When the Widespread Depression Orchestra first performed in Washington a year ago, no one knew quite what to expect.With a name like that, they just had to be another rock group.

Not so: They are a scaled-down big band of nine musicians in their 20s who recreate the music of Ellington, Basie, Jimmie Lunceford, Cab Calloway and other great swing bands of the 1930s -- hence the name. They open this eveing for a two-nighter at the Cellar Door.

How did it come about that these youngsters, growing up in the rock years, turned to big-band swing? Here is how three of them explain that anomaly.

Jonny Holtzman, leader, vibes/vocal: "I grew up in the Bronx at the tail end of '50s greaser music. The first time I got involved in music was in high school when I played banjo in a jug band. In college I was in a rock group with saxes that concentrated on R&B. We started getting exposed to big-band swing of the '30s and '40s through a record here and there and I thought: If I like it and I'm this young, then other people my age could like it, too."

Michael LeDonne, piano: "My father was a jazz musician, a guitarist, so I was kind of spawned on the stuff. He listened to a lot of Armstrong and Charlie Christian and got me hip to Art Tatum very early in my career."

Michael Hashim, alto-saxophone: "I was about 12 and my mother, who was musically inclined, urged me to take up an instrument. Just by a process of elimination I arrived at getting an alto saxophone. And since I had no recordings of any kind, I went to the supermarket and bought some 39-cent records. One of those I bought, because it had a saxophone on the cover, was a Johnny Hodges album."

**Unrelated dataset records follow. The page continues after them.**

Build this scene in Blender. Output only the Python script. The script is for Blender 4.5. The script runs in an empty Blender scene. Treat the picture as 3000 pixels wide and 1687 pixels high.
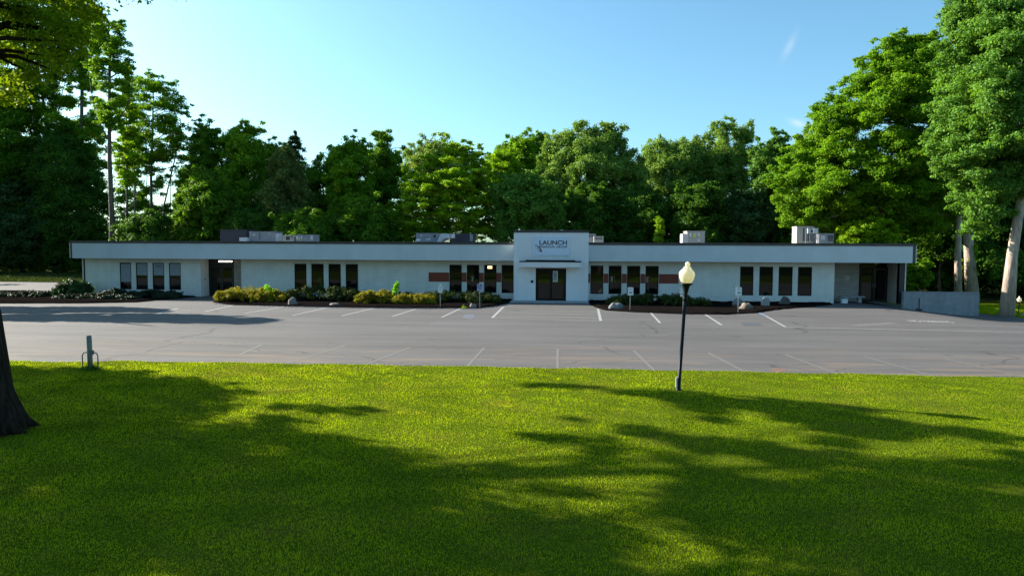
import bpy, math, random
import numpy as np
from mathutils import Vector, Matrix
random.seed(7)
R = math.radians
C = bpy.context.scene.collection
S = bpy.context.scene

# ------------------------------------------------------------------ camera
YAW, PITCH, ROLL, CZ, FPX, PW, PH = R(4.7), R(3.25), R(.25), 3.5, 2000., 3000., 1687.
fwd = np.array([-math.sin(YAW)*math.cos(PITCH), math.cos(YAW)*math.cos(PITCH), -math.sin(PITCH)])
r0 = np.array([math.cos(YAW), math.sin(YAW), 0.])
u0 = np.cross(r0, fwd)
rt = math.cos(ROLL)*r0+math.sin(ROLL)*u0
up = -math.sin(ROLL)*r0+math.cos(ROLL)*u0
cam = bpy.data.cameras.new('camera')
co = bpy.data.objects.new('camera', cam)
C.objects.link(co)
co.matrix_world = Matrix(((rt[0], up[0], -fwd[0], 0), (rt[1], up[1], -fwd[1], 0), (rt[2], up[2], -fwd[2], CZ), (0, 0, 0, 1)))
cam.sensor_width = 36
cam.lens = 36*FPX/PW
cam.clip_end = 3000
S.camera = co
# ------------------------------------------------------------------ sky, sun, exposure
SUN = Vector((-1.85, .76, 1.0)).normalized()
EL = math.asin(SUN.z)
W = bpy.data.worlds.new('World')
S.world = W
W.use_nodes = True
wn, wl = W.node_tree.nodes, W.node_tree.links
bg = wn['Background']
sky = wn.new('ShaderNodeTexSky')
sky.sky_type = 'NISHITA'
sky.sun_disc = False
sky.sun_elevation = EL
sky.sun_rotation = math.atan2(SUN.x, SUN.y)
sky.air_density = 1.0
sky.dust_density = 1.3
sky.ozone_density = 1.2
bg.inputs[1].default_value = .079
tint = wn.new('ShaderNodeMix'); tint.data_type = 'RGBA'; tint.blend_type = 'MULTIPLY'; tint.inputs['Factor'].default_value = 1
tint.inputs['B'].default_value = (.66, 1.0, 1.08, 1)
wl.new(sky.outputs[0], tint.inputs['A'])
# two wisps of thin cloud low in the right half of the sky, fixed in world directions
tcw = wn.new('ShaderNodeTexCoord')
def m_(op, a, b=None):
    q = wn.new('ShaderNodeMath'); q.operation = op
    for i_, v_ in enumerate((a, b)):
        if v_ is None: continue
        if isinstance(v_, (int, float)): q.inputs[i_].default_value = v_
        else: wl.new(v_, q.inputs[i_])
    return q.outputs[0]
prev = tint.outputs['Result']
nz = wn.new('ShaderNodeTexNoise'); nz.inputs['Scale'].default_value = 28; nz.inputs['Detail'].default_value = 8
wl.new(tcw.outputs['Generated'], nz.inputs['Vector'])
sep = wn.new('ShaderNodeSeparateXYZ'); wl.new(tcw.outputs['Generated'], sep.inputs[0])
AZ = m_('ARCTAN2', sep.outputs['X'], sep.outputs['Y']); ELV = m_('ARCSINE', sep.outputs['Z'])
for px_, py_, sa_, sb_, sh_, amt_ in ((2312, 138, .0055, .016, .45, .26), (2340, 363, .011, .005, -.35, .5)):
    d_ = Vector(tuple(fwd+rt*(px_-PW/2)/FPX+up*(PH/2-py_)/FPX)).normalized()
    u_ = m_('SUBTRACT', AZ, math.atan2(d_.x, d_.y)); v_ = m_('SUBTRACT', ELV, math.asin(d_.z))
    u_ = m_('SUBTRACT', u_, m_('MULTIPLY', v_, sh_)) if sb_ > sa_ else u_
    v2_ = v_ if sb_ > sa_ else m_('SUBTRACT', v_, m_('MULTIPLY', u_, sh_))
    a_ = m_('DIVIDE', u_, sa_); b_ = m_('DIVIDE', v2_, sb_)
    rr_ = m_('ADD', m_('MULTIPLY', a_, a_), m_('MULTIPLY', b_, b_))
    g_ = m_('POWER', 2.718, m_('MULTIPLY', rr_, -1.2))
    k_ = m_('MULTIPLY', m_('MULTIPLY', g_, m_('ADD', nz.outputs['Fac'], .25)), amt_)
    mc_ = wn.new('ShaderNodeMix'); mc_.data_type = 'RGBA'; mc_.clamp_factor = True
    wl.new(k_, mc_.inputs['Factor']); wl.new(prev, mc_.inputs['A']); mc_.inputs['B'].default_value = (4.6, 5.0, 5.2, 1)
    prev = mc_.outputs['Result']
wl.new(prev, bg.inputs[0])
sl = bpy.data.lights.new('sun', 'SUN')
sl.energy = 5.0
sl.angle = R(.5)
sl.color = (1, .93, .80)
so = bpy.data.objects.new('sun', sl)
C.objects.link(so)
so.rotation_euler = (-SUN).to_track_quat('-Z', 'Y').to_euler()
S.view_settings.view_transform = 'Standard'
S.view_settings.look = 'None'
S.view_settings.exposure = 1.45
S.view_settings.gamma = 1
S.cycles.max_bounces = 6
S.cycles.transparent_max_bounces = 4

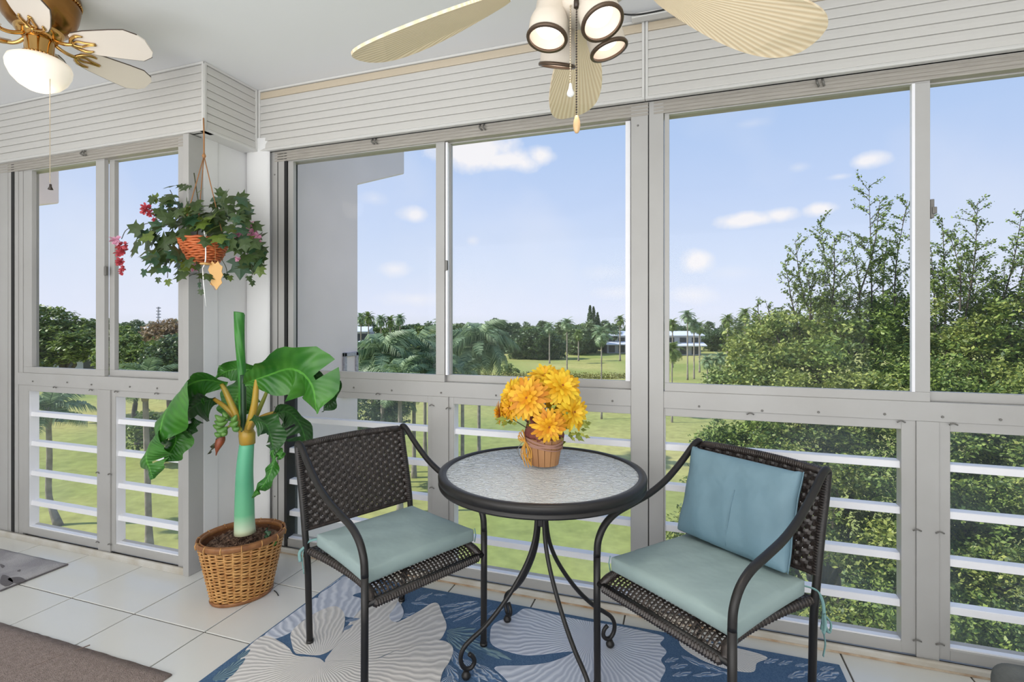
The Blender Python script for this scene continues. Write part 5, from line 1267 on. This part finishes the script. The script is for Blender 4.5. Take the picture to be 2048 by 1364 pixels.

The next step should have resulted in the Widespread Depression Orchestra coming together and soon swinging like Basie. But it didn't. At first, it was a band without a fixed identity.

"It happened over the last eight years," Holtzman explains. "We never decided we were going to play big-band swing. We heard something we really liked and we put it in the book. When the guitar players left, we replaced them with horn players. There are 13 people who have been in and out of this band, so a lot of evolution took place."

Holtzman believes that swing is the music of the future, that it will "dominate the pop scene once again -- in the '80s." One of his goals as manager of the orchestra, he says, "is to show that young people are ready to listen to good music with a lot of beat and soul to it." His ultimate objective is to demonstrate that circumstance to the record companies so that they will "quit putting out all this disco crap."

The Widespread Depression Orchestra is not a replica but a smaller version of the original big-band units, with trumpet, trombone, three-piece reec section , four rhythm players, vibes, piano, string bass and drums. "We don't go about it with an attitude of, 'Hey, remember this one?' -- and then play the solo, for nostalgia's sake, like the guy played it back then," Holtzman says. "We go about it like we were one of the bands in the '30s and '40s. We're developing our own soloists and our own style."

But the musical interests and vocabularies of several members of the orchestra are not confined within the big-band idiom. Among LeDonne's principal influences, along with Tatum and Hines, are the two foremost exponents of bop piano, Bud Powell and Thelonious Monk. Michael Hashim confesses to a passion for early Ornette Coleman and the outrageous, to some, saxophonic wailings of the late Albert Ayler.

But if they decide to follow such proclivities, it is not likely they'll find that the Widespread Depression Orchestra still has a place for them. As Holtzman says, "It don't mean a thing if it ain't got that swing."